Thursday, January 06, 2022

The Other Dismal Science

(Image from the balance)
I never gave a thought to actuarial science until I went to business school. One of the smartest guys in the class had been an actuary, which I came to understand was too tough a career choice if I had to be as smart as he was and pass difficult, technical exams. (BTW, he's now CFO of a well-known company.)

Digression: so I became a CPA, which meant sitting for two days of exams and working for two years in the audit department of a CPA firm. The latter path was easier, and besides, I've never had to pay anybody to do my taxes.

Apparently, becoming an actuary is even tougher these days: [bold added]
Among people taking at least one exam from the Society of Actuaries—the field’s biggest U.S. credentialing body—15% eventually pass the multiple tests required to become an Associate, one of two designations allowing them to practice. Just 10% pass those and additional tests to become a Fellow, the group’s higher designation, which affords bigger responsibilities and salaries.

It’s such an arduous process that the number of test-takers has been declining in recent years, and the society is making changes to keep candidates from dropping out of the gantlet. It is also adding new “predictive analytics” tests to adjust to the massive amounts of data insurers now have...

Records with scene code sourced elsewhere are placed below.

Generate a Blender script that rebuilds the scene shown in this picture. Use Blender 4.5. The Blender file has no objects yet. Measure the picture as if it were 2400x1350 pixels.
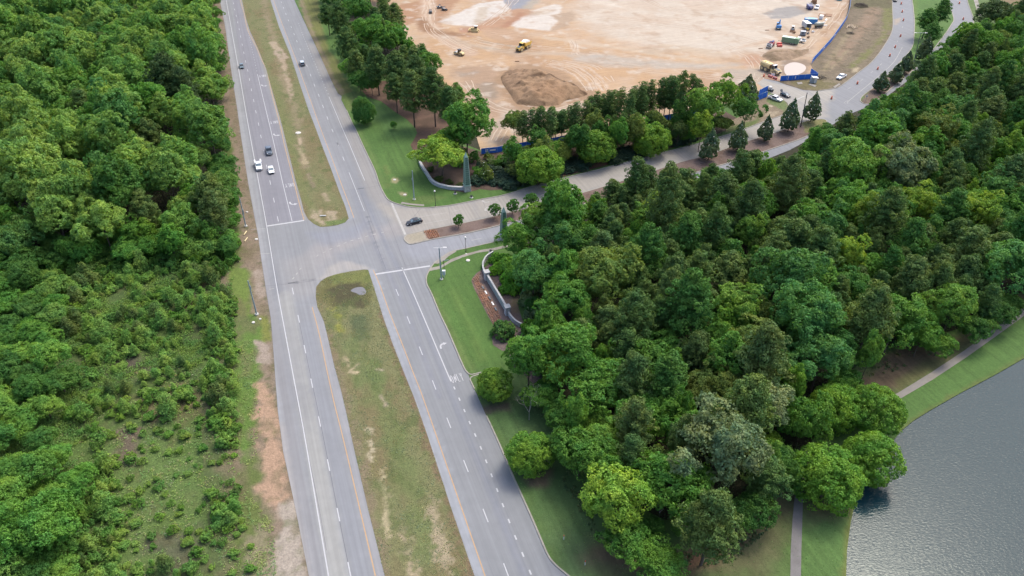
import bpy, bmesh, math, random
import numpy as np
from mathutils import Vector, Matrix, geometry
R = math.radians
sc = bpy.context.scene
C = sc.collection
rnd = random.Random(7)

# ------------------------------------------------------------ camera, sky, sun, exposure
CAM_H, FOC = 114.5, 1750.0                       # metres above the road, focal length in 2400-px units
PITCH = math.atan(1286.0 / FOC)
SP, CP = math.sin(PITCH), math.cos(PITCH)
cam_d = bpy.data.cameras.new('camera')
cam = bpy.data.objects.new('camera', cam_d)
C.objects.link(cam)
cam.location = (0, 0, CAM_H)
cam.rotation_euler = (R(90) - PITCH, 0, 0)
cam_d.sensor_width = 36.0
cam_d.lens = 36.0 * FOC / 2400.0
cam_d.clip_start = 1.0
cam_d.clip_end = 20000.0
sc.camera = cam
SUN_EL, SUN_AZ = R(57), R(42)                     # ahead of the camera and to its right
world = bpy.data.worlds.new('World')
sc.world = world
world.use_nodes = True
wn = world.node_tree
wn.nodes.clear()
sky = wn.nodes.new('ShaderNodeTexSky')
sky.sky_type = 'NISHITA'
sky.sun_disc = False
sky.sun_elevation = SUN_EL
sky.sun_rotation = SUN_AZ
sky.altitude = 150
sky.air_density = 0.75
sky.dust_density = 4.5
sky.ozone_density = 1.0
bg = wn.nodes.new('ShaderNodeBackground')
bg.inputs['Strength'].default_value = 0.15
wo = wn.nodes.new('ShaderNodeOutputWorld')
wn.links.new(sky.outputs[0], bg.inputs[0])
wn.links.new(bg.outputs[0], wo.inputs[0])
sun_d = bpy.data.lights.new('sun', 'SUN')
sun_d.energy = 0.54
sun_d.angle = R(14)
sun_d.color = (1.0, 1.0, 0.80)
sun = bpy.data.objects.new('sun', sun_d)
C.objects.link(sun)
sun_dir = Vector((math.sin(SUN_AZ) * math.cos(SUN_EL), math.cos(SUN_AZ) * math.cos(SUN_EL), math.sin(SUN_EL)))
sun.rotation_euler = sun_dir.to_track_quat('Z', 'Y').to_euler()
sun.location = (0, 0, 300)
sc.view_settings.view_transform = 'Standard'
sc.view_settings.look = 'None'
sc.view_settings.exposure = 1.41
sc.view_settings.gamma = 1.0
sc.cycles.max_bounces = 7
sc.cycles.diffuse_bounces = 5
sc.cycles.glossy_bounces = 3
sc.cycles.transmission_bounces = 4
sc.cycles.caustics_reflective = False
sc.cycles.caustics_refractive = False

# ------------------------------------------------------------ helpers
def at(px, py, z=0.0):
    """ground (or height z) point that the photograph shows at pixel px, py of 2400 x 1350"""
    u, v = px - 1200.0, py - 675.0
    k = (CAM_H - z) / (FOC * SP + v * CP)
    return Vector((u * k, (FOC * CP - v * SP) * k, z))

def pix(x, y, z=0.0):
    d = CAM_H - z
    f = y * CP + d * SP
    return 1200 + FOC * x / f, 675 + FOC * (d * CP - y * SP) / f

def pole_h(bx, by, ty):
    """height above ground point bx, by of something straight above it seen at picture row ty"""
    p = at(bx, by); lo, hi = 0.0, 60.0
    for _ in range(40):
        m = (lo + hi) / 2
        if pix(p.x, p.y, m)[1] > ty: lo = m
        else: hi = m
    return lo

def ats(pts, z=0.0):
    return [at(a, b, z) for a, b in pts]

KE = 2.4                                          # light that reaches level ground x exposure
def lin(c):
    c = c / 255.0
    return c / 12.92 if c <= 0.04045 else ((c + 0.055) / 1.055) ** 2.4
def A(r, g, b, k=None):
    """surface base colour of something that level ground light shows as r, g, b"""
    k = k or KE
    r, g, b = (0.95 * c + 13 for c in (r, g, b))
    return (lin(r) / k, lin(g) / k, lin(b) / k)

def tag(o, label=None, cat=None, group=None, kind=None):
    if label: o['label'] = label
    if cat: o['category'] = cat
    if group: o['group'] = group
    if kind: o['kind'] = kind
    return o

def link(name, me, m=None, parent=None, loc=(0, 0, 0), rot=0.0):
    o = bpy.data.objects.new(name, me)
    if m is not None and me is not None and not me.materials:
        for x in (m if isinstance(m, (list, tuple)) else [m]):
            me.materials.append(x)
    o.location = loc
    o.rotation_euler = (0, 0, rot)
    if parent: o.parent = parent
    C.objects.link(o)
    return o

def empty(name, loc, rot=0.0, label=None, cat=None, group=None):
    o = bpy.data.objects.new(name, None)
    o.empty_display_size = 0.5
    o.location = loc
    o.rotation_euler = (0, 0, rot)
    C.objects.link(o)
    return tag(o, label, cat, group)

def mesh_np(name, verts, faces, smooth=False):
    """verts (N,3) and faces (M,k) numpy arrays -> mesh"""
    me = bpy.data.meshes.new(name)
    n, (m, k) = len(verts), faces.shape
    me.vertices.add(n)
    me.vertices.foreach_set('co', np.asarray(verts, np.float32).ravel())
    me.loops.add(m * k)
    me.loops.foreach_set('vertex_index', faces.astype(np.int32).ravel())
    me.polygons.add(m)
    me.polygons.foreach_set('loop_start', np.arange(0, m * k, k, dtype=np.int32))
    me.polygons.foreach_set('loop_total', np.full(m, k, np.int32))
    if smooth: me.polygons.foreach_set('use_smooth', np.ones(m, bool))
    me.update(calc_edges=True)
    return me

def mat(name, col, rough=0.6, metal=0.0, var=0.0, vs=3.0, spec=None, coat=0.0, emit=None):
    m = bpy.data.materials.new(name)
    m.use_nodes = True
    nt = m.node_tree
    b = nt.nodes['Principled BSDF']
    b.inputs['Base Color'].default_value = (*col, 1)
    b.inputs['Roughness'].default_value = rough
    b.inputs['Metallic'].default_value = metal
    if spec is not None: b.inputs['Specular IOR Level'].default_value = spec
    if coat: b.inputs['Coat Weight'].default_value = coat
    if var:
        tc = nt.nodes.new('ShaderNodeTexCoord')
        n = nt.nodes.new('ShaderNodeTexNoise')
        n.inputs['Scale'].default_value = vs
        n.inputs['Detail'].default_value = 5
        nt.links.new(tc.outputs['Object'], n.inputs['Vector'])
        r = nt.nodes.new('ShaderNodeMapRange')
        r.inputs['From Min'].default_value = 0.3
        r.inputs['From Max'].default_value = 0.7
        r.inputs['To Min'].default_value = 1 - var
        r.inputs['To Max'].default_value = 1 + var
        nt.links.new(n.outputs['Fac'], r.inputs['Value'])
        mx = nt.nodes.new('ShaderNodeVectorMath')
        mx.operation = 'SCALE'
        mx.inputs[0].default_value = col
        nt.links.new(r.outputs[0], mx.inputs['Scale'])
        nt.links.new(mx.outputs[0], b.inputs['Base Color'])
    return m

def mat_ground(name, scales, tint=None, tint_scale=0.3, tint_amt=0.0, streak=None, rough=0.95, bump=0.0, bump_scale=2.0):
    """base colour from the 'Col' attribute, broken up by noise of several sizes; streak = (across, along, amount) in road coordinates"""
    m = bpy.data.materials.new(name)
    m.use_nodes = True
    nt = m.node_tree
    N, L = nt.nodes, nt.links
    b = N['Principled BSDF']
    b.inputs['Roughness'].default_value = rough
    b.inputs['Specular IOR Level'].default_value = 0.25
    col = N.new('ShaderNodeVertexColor')
    col.layer_name = 'Col'
    cur = col.outputs['Color']
    geo = N.new('ShaderNodeNewGeometry')
    def noise(scale, vec, detail=4, rg=0.6):
        n = N.new('ShaderNodeTexNoise')
        n.inputs['Scale'].default_value = scale
        n.inputs['Detail'].default_value = detail
        n.inputs['Roughness'].default_value = rg
        L.new(vec, n.inputs['Vector'])
        return n.outputs['Fac']
    if tint:
        rr = N.new('ShaderNodeMapRange')
        rr.inputs['From Min'].default_value = 0.45
        rr.inputs['From Max'].default_value = 0.65
        rr.inputs['To Max'].default_value = tint_amt
        L.new(noise(tint_scale, geo.outputs['Position'], 6, 0.7), rr.inputs['Value'])
        mx = N.new('ShaderNodeMix')
        mx.data_type = 'RGBA'
        L.new(rr.outputs[0], mx.inputs['Factor'])
        L.new(cur, mx.inputs[6])
        mx.inputs[7].default_value = (*tint, 1)
        cur = mx.outputs[2]
    lst = [(s, a, geo.outputs['Position']) for s, a in scales]
    if streak:
        uv = N.new('ShaderNodeUVMap')
        mp = N.new('ShaderNodeMapping')
        mp.inputs['Scale'].default_value = (streak[0], streak[1], 1)
        L.new(uv.outputs[0], mp.inputs['Vector'])
        lst.append((1.0, streak[2], mp.outputs[0]))
    for s, a, vec in lst:
        rr = N.new('ShaderNodeMapRange')
        rr.inputs['From Min'].default_value = 0.25
        rr.inputs['From Max'].default_value = 0.75
        rr.inputs['To Min'].default_value = 1 - a
        rr.inputs['To Max'].default_value = 1 + a
        L.new(noise(s, vec), rr.inputs['Value'])
        v = N.new('ShaderNodeVectorMath')
        v.operation = 'SCALE'
        L.new(cur, v.inputs[0])
        L.new(rr.outputs[0], v.inputs['Scale'])
        cur = v.outputs[0]
    L.new(cur, b.inputs['Base Color'])
    if bump:
        bp = N.new('ShaderNodeBump')
        bp.inputs['Strength'].default_value = bump
        bp.inputs['Distance'].default_value = 0.2
        L.new(noise(bump_scale, geo.outputs['Position'], 5, 0.65), bp.inputs['Height'])
        L.new(bp.outputs[0], b.inputs['Normal'])
    return m

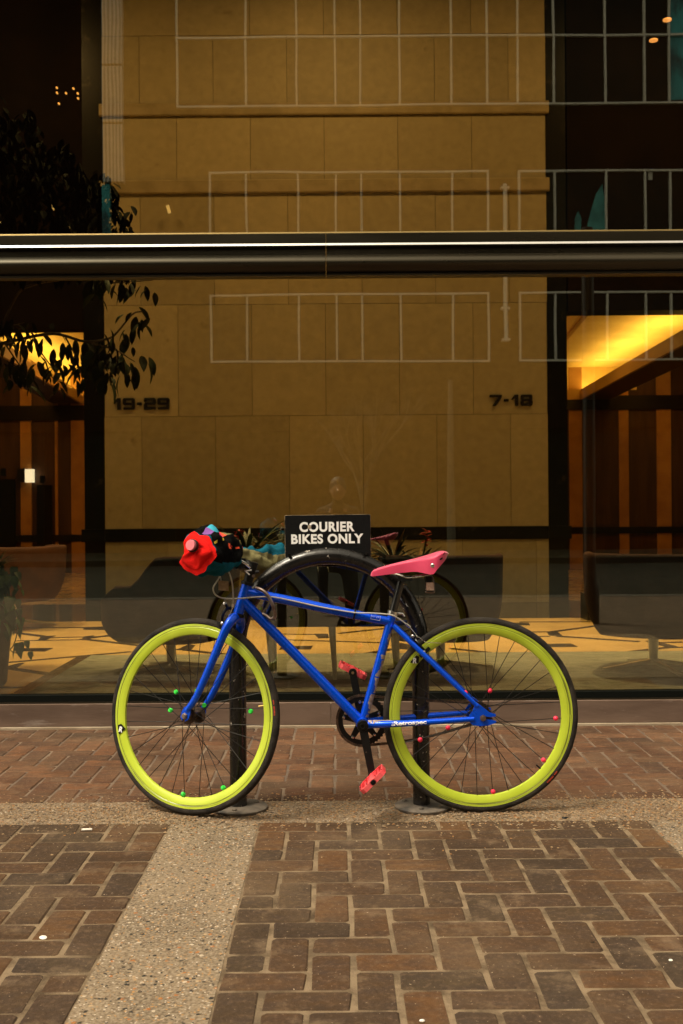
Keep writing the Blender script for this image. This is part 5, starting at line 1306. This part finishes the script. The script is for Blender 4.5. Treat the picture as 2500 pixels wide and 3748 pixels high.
def on_saddle(px, py):
    d = ray(px, py).normalized(); best = None
    for i in range(m_ - 1):
        for j in range(n // 2):
            p0, p1, p2 = Rg[j][i], Rg[j + 1][i], Rg[j][i + 1]; nrm = (p1 - p0).cross(p2 - p0)
            if nrm.length < 1e-12: continue
            nrm.normalize(); den = d.dot(nrm)
            if abs(den) < 1e-6: continue
            t = (p0 - O).dot(nrm) / den; q = O + d * t; c_ = (p0 + p1 + p2 + Rg[j + 1][i + 1]) / 4
            if (q - c_).length < .012 and (best is None or (q - c_).length < best[0]): best = ((q - c_).length, q, nrm if nrm.y < 0 else -nrm)
    return best
for (px, py, r_, mm, nm, sq) in ((1583, 2070, .0075, M_silver, 'rivet', (1, 1, .35)), (1615, 2045, .0075, M_blk, 'slot', (1, .45, .12)), (1625, 2026, .009, mat('saddle_slot_pink', (.25, .02, .05), .6), 'slot', (1, .35, .12))):
    h = on_saddle(px, py)
    if h:
        b = MB(); q = h[2].to_track_quat('Z', 'Y').to_matrix(); tq = Matrix.Rotation(0, 3, 'Z')
        xx = (Vector((1, 0, .45)) - h[2] * Vector((1, 0, .45)).dot(h[2])).normalized(); yy = h[2].cross(xx); Mq = Matrix((xx, yy, h[2])).transposed()
        b.sphere(h[1], r_, 14, 8, sq=sq, M=Mq); b.build(nm, mm, sad)
    else: print('no saddle hit', px, py)
for s_ in (-1, 1):
    b = MB(); y = s_ * .021
    b.tube(catmull([flat(at(1395, 2096)) + Vector((0, s_ * .006, 0)), flat(at(1448, 2100)) + Vector((0, y * .8, 0)), flat(at(1472, 2107)) + Vector((0, y, 0)), flat(at(1492, 2113)) + Vector((0, y, 0)), flat(at(1530, 2109)) + Vector((0, y, 0)), flat(at(1572, 2100)) + Vector((0, y * 1.4, 0)), flat(at(1590, 2088)) + Vector((0, y * 1.9, 0))], 5), .0034, 8); b.build('saddle_rail', M_steel, bk)
# seat post, clamp, collar
sp0, sp1 = ST - sd * .02, flat(at(1470, 2118)); b = MB(); b.tube([ST, sp1], .0135, 20); b.build('seat_post', mat('glossy_black_post', (.008, .008, .008), .12, coat=.5, col3=(.2, .16, .1), c3scale=50, c3=(.70, .73)), bk)
b = MB(); b.lathe([(.0150, -.004), (.0195, -.004), (.0195, .009), (.0145, .010), (.0145, -.004)], ST, sd, 24); b.tube([ST + Vector((.018, -.012, .003)), ST + Vector((.034, -.006, .000)), ST + Vector((.040, -.004, -.010))], .004, 8); b.build('seat_collar', M_silver, bk)
b = MB(); b.cbox(flat(at(1482, 2116)), (.050, .046, .018), M=None); b.lathe([(0, -.026), (.007, -.026), (.007, .026), (0, .026)], flat(at(1475, 2124)), (0, 1, 0), 10); b.build('saddle_clamp', M_blk, bk)
# hanging reflector
rf = MB(); rf.tube(catmull([flat(at(1574, 2104)), flat(at(1584, 2116)), flat(at(1588, 2138)), flat(at(1590, 2160)), flat(at(1588, 2168)), flat(at(1572, 2169)), flat(at(1556, 2167))], 4), .0028, 8, up=(0, 1, 0)); r1 = rf.build('reflector_bracket', M_tarn, bk)
q = flat(at(1572, 2144)); MB().box((q.x - .012, YB0 - .026, q.z - .014), (q.x + .013, YB0 + .026, q.z + .013)).build('reflector', mat('amber_reflector', (.32, .20, .15), .2, col2=(.5, .36, .3), nscale=60), bk, False)
MB().box((q.x - .014, YB0 - .022, q.z + .013), (q.x + .006, YB0 + .022, q.z + .034)).build('reflector_mount', M_blk, bk, False)

# brakes ----------------------------------------------------------------
def caliper(c, fwd, upv, lat, bolt_px, Y):
    b = MB(); R_ = .034
    for s_ in (-1, 1):
        pts = [c + upv * .024 + lat * s_ * -.004 + fwd * .012, c + upv * .020 + lat * s_ * .022 + fwd * .012, c - upv * .004 + lat * s_ * .036 + fwd * .012, c - upv * .034 + lat * s_ * .026 + fwd * .010]
        b.tube(catmull(pts, 4), [.0068, .0052], 8, flat=.8)
        b.bar(c - upv * .036 + lat * s_ * .020 + fwd * .030, c - upv * .036 + lat * s_ * .020 - fwd * .016, .012, .012, up=upv)
    b.tube([c + upv * .022 + lat * -.002 + fwd * .02, c + upv * .030 + lat * -.030 + fwd * .012, c + upv * .040 + lat * -.042 + fwd * .010], .0045, 8)
    o = b.build('brake_caliper', M_crank, bk)
    b = MB()
    for p_, r_ in ((c + upv * .020 + fwd * .020, .006), (c - upv * .032 + lat * -.032 + fwd * .006, .0052), (c + upv * .036 - lat * .040 + fwd * .016, .0048)):
        b.lathe([(0, 0), (r_, 0), (r_, .004), (r_ * .6, .0055), (0, .0055)], p_, (fwd if r_ == .006 else -lat).normalized(), 10)
    b.build('brake_bolt', M_silver, o)
caliper(CR + fv * .026 - us * .006, fv, us, lv_, None, 0)
rc = flat(at(1522, 2362)); rf_ = (RA - rc).normalized(); rup = -rf_; rfw = Vector((rup.z, 0, -rup.x))
caliper(rc + rfw * 0, rfw if rfw.x < 0 else rfw, rup, Vector((0, 1, 0)), None, 0)
MB().bar(flat(at(1470, 2318)), rc + rup * .012, .012, .03, up=(0, 1, 0)).build('brake_bridge', M_blue, bk)

# bars, stem, cables ------------------------------------------------------
YN = 3.585; NE = W(725, 2000, YN); hb_ = .27; MID = NE + lv_ * hb_; FE = NE + lv_ * (2 * hb_); FE = FE
ST0 = HT + us * .008; ST1 = HT + us * .075
b = MB(); b.tube([ST0, ST1], .0165, 18); b.build('stem_spacer', M_blk, bk)
MIDL = Vector((MID.x, MID.y, ST1.z - .004)) ; 
b = MB(); b.tube(catmull([ST1 - us * .012, (ST1 + MIDL) / 2, MIDL], 4), .0165, 14); b.lathe([(0, -.022), (.020, -.022), (.020, .022), (0, .022)], MIDL, lv_, 18); b.lathe([(0, 0), (.018, 0), (.018, .004), (.009, .006), (0, .006)], ST1, us, 18)
stem_o = b.build('stem', M_crank, bk)
b = MB(); b.lathe([(0, 0), (.0055, 0), (.0055, .004), (0, .004)], at(928, 2108, -.024), (0, -1, 0), 10); b.build('stem_bolt', M_nut, stem_o)
for (a, c_) in (((896, 2088), (914, 2104)), ((897, 2090), (921, 2086))):
    MB().bar(at(*a, -.0225), at(*c_, -.0225), .0045, .001, up=(0, 1, 0)).build('stem_mark', M_dec, stem_o, False)
b = MB(); b.tube(catmull([NE, NE + lv_ * .10, NE + lv_ * .16 - us * .008, MIDL - lv_ * .045, MIDL, MIDL + lv_ * .045, FE - lv_ * .16 - us * .008, FE - lv_ * .10, FE], 6), .0115, 14); b.build('handlebar', M_crank, bk)
b = MB(); b.lathe([(0, -.004), (.0145, -.004), (.0165, 0), (.0165, .10), (0, .10)], NE, lv_, 22); b.build('grip', M_blk, bk)
b = MB(); b.lathe([(0, .003), (.0160, .003), (.0176, .001), (.0176, -.008), (.0165, -.0105), (0, -.0105)], NE - lv_ * .040, lv_, 28); b.build('bar_end_plug', mat('pink_end_plug', (.80, .20, .25), .65, bump=.4, bscale=400), bk)
b = MB(); b.lathe([(.0160, .004), (.0205, .004), (.0212, .0), (.0212, -.006), (.0178, -.007)], NE - lv_ * .036 + Vector((.002, 0, -.001)), lv_, 24); b.build('grip_rim', M_blk, bk)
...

There is no limit to how many times a candidate can take the tests. It took one man 50 years to become a Fellow, says Stuart Klugman, an official at the society. The society says a candidate typically takes seven to 10 years to become a Fellow. They must pass 10 exams plus other coursework and requirements.
Every profession is being inundated with oceans of data, and being familiar with data science has become essential to being an actuary. Knowing how to filter, analyze, and model the data is crucial to success. (We noted the importance of predictive analytics three years ago.)

If one is not thorough, knowledgeable about statistics, and honest, one can easily promulgate misinformation by biasing the data sets, selecting or not selecting variables to be analyzed, finding causation in correlation, and not "showing the work" so that results can be replicated.

Why must an actuary be honest? Because as the analyses become more complex, and as the demand for risk assessment (not only for insurance purposes) explodes, there are fewer people who are available to check the work; actuaries must be trusted not to force through results that please the powers that be.

I was glad that I didn't try to become an actuary.

Just for fun: the article presents a sample question involving rudimentary statistics and algebra. Without using a calculator, I could still solve it. (My high school self could have figured it out much more speedily but would also have snickered throughout at the phrase "blue balls.")
“An urn contains 10 balls: 4 red and 6 blue. A second urn contains 16 red balls and an unknown number of blue balls. A single ball is drawn from each urn. The probability that both balls are the same color is 0.44. Calculate the number of blue balls in the second urn.”




B = blue balls in second urn.

Probablility of drawing two red balls is .4 x (16/(16+B))
Probablility of drawing two blue balls is .6 x (B/(16+B))

.4 x (16/(16+B)) + .6 x (B/(16+B)) = .44
6.4 + .6B = .44(16+B)
.16B = .64
B = 4

Multiple choice would have been easier because you could just plug in the various alternatives until the combined probability of two same-color balls was .44, but that's not how the problem was presented.